Si chiama Faire.ai e fa capo a quattro giovani talenti esperti del mondo fintech (tra cui il CEO Gianluigi Davassi) che hanno messo in piedi una azienda B2B specializzata nell’automazione del credito al consumo che sfrutta l’open banking come fonte di dati e utilizza il machine learning e l’intelligenza artificiale per stimare i modelli di rischio dei consumatori. La piattaforma gestisce l’intero ciclo di vita di un prestito, consentendo a banche e istituzioni finanziarie di accedere al mercato del prestito istantaneo con un’unica procedura che consente il recupero delle transazioni degli utenti presso le varie banche. A questo punto entra in gioco l’intelligenza artificiale che consente di definire il merito creditizio dell’utente senza soffermarsi tanto sulla miriade di inutili carte e documenti di solito richieste per concedere, dopo mediamente 25 giorni, un prestito.
Volendo semplificare i concetti, invece di analizzare documenti reddituali molto spesso edulcorati, questo software può stimare il reddito di un richiedente analizzando le sue operazioni bancarie.
Così come, sempre sulla base della lettura delle operazioni bancarie con tutti gli istituti di credito, può predire la solvibilità o la morosità di un debitore.
Un metodo più sicuro e più preciso che potrà fornire anche informazioni più “sottili” sulle entrate e sulle spese. Ci dirà se non hai lavorato per alcuni mesi o se sei stato all’estero per un lungo periodo. Oppure se la tua dichiarazione dei redditi è veritiera.

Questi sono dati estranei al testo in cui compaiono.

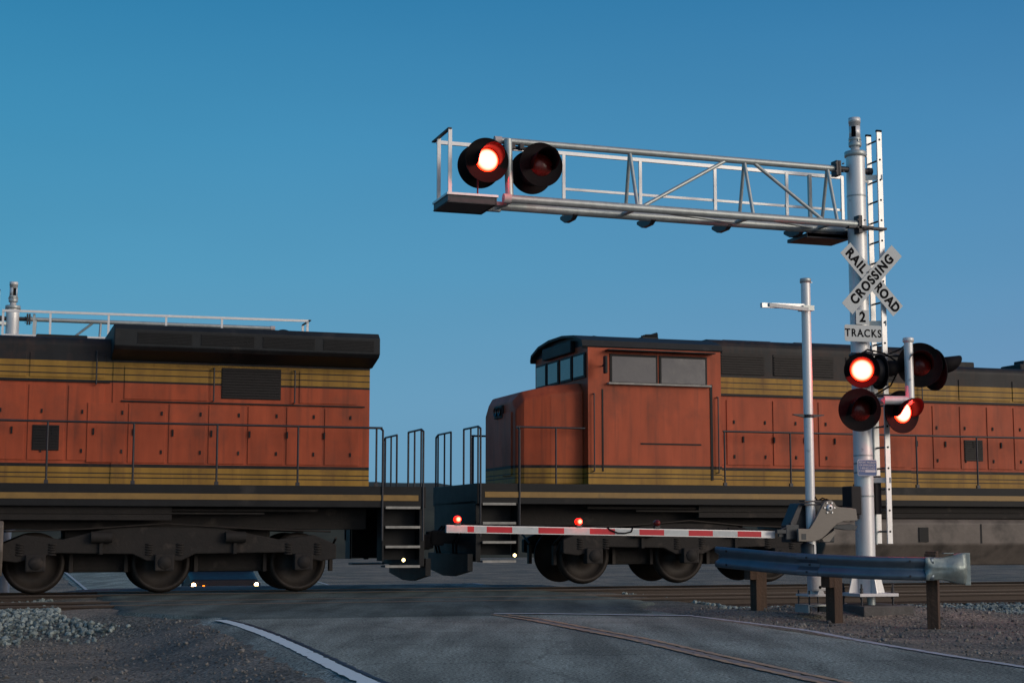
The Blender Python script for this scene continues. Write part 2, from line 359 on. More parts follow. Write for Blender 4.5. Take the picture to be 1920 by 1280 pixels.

Un altro aspetto da non sottovalutare riguarda la capacità inclusiva di queste metodologie.
Le banche utilizzano modelli di rischio che si appoggiano esclusivamente sui dati delle centrali di rischio e sui dati socio demografici. Questi modelli conservativi svantaggiano determinate popolazioni o lavoratori che non hanno mai ottenuto prestiti in passato (come può’ essere un lavoratore precario/rider) o che hanno dati socio demografici che non appartengono a classi più tradizionali (l’immigrato). Utilizzando i dati bancari invece è possibile ottenere una “fotografia” molto precisa della situazione finanziaria dell’utente ed essere in grado di includere e approvare crediti per tutte quelle fasce di popolazioni che possono concretamente permettersi il prestito, ma sarebbero esclusi dai modelli tradizionali delle banche.
Le crisi determinano opportunità. Speriamo che lo capiscano anche le banche.
Secondo quanto riferitomi, qualche tempo fa, da Marie Johansson di Tink (la piattaforma svedese di open banking che è arrivata da poco nel nostro paese con una dotazione di oltre 33 milioni di clienti finali ), in Italia le banche vedono in generale, ma molto teoricamente, l’open banking come un’opportunità. Basti pensare che da una loro ultima indagine risulta che 4 banche su 5 ritengono che il settore stia subendo una trasformazione significativa (ma davvero?) e il 57% delle stesse avverte una vera e propria urgenza (ma va là?) nel vedere introdotti nuovi servizi basati sull’open banking.
Ma mentre loro avvertono solo l’urgenza ma sono lenti a reagire e a ragionare “diverso”, c’è chi è molto più smart nelle decisioni e vince!
Tra poco tutto sarà nelle mani del consumatore.
Anche la sopravvivenza di una banca.